Ratio vs. Obiter: Ratio - While unexplained receipts may be susceptible to addition, when such addition is proposed in an unabated assessment following a search, it must be founded on incriminating material from that search. The Tribunal's decision on these facts is a direct application of that ratio. Obiter - Observations that reassessment under the normal provisions (e.g., sections for reopening) remain available if conditions for those provisions are satisfied were explanatory and not necessary to the decision.
Conclusion: The Tribunal concluded that the additions of the alleged unsecured loans/share-application money could not be sustained in the unabated assessment because no incriminating material from the search was cited by the Assessing Officer. The additions were therefore quashed despite the inability to serve summons on the third parties and the assessee's non-compliance with notices.

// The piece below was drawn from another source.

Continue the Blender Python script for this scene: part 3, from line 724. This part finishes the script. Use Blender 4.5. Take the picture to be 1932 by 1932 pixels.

Cross-references and ancillary observations
1. The Tribunal noted that the Assessing Officer pursued both issuance of notices to the assessee and third-party verification; the factual matrix showed lapses in compliance by the assessee and failure of third-party service, but those facts did not cure the jurisdictional defect of absence of incriminating material in an unabated post-search assessment (see Issue 1).
2. The Tribunal distinguished the ordinary evidentiary justification for treating unexplained credits as income from the jurisdictional requirement that underpins post-search additions in unabated assessments, thereby resolving the conflict in favor of the jurisdictional limitation.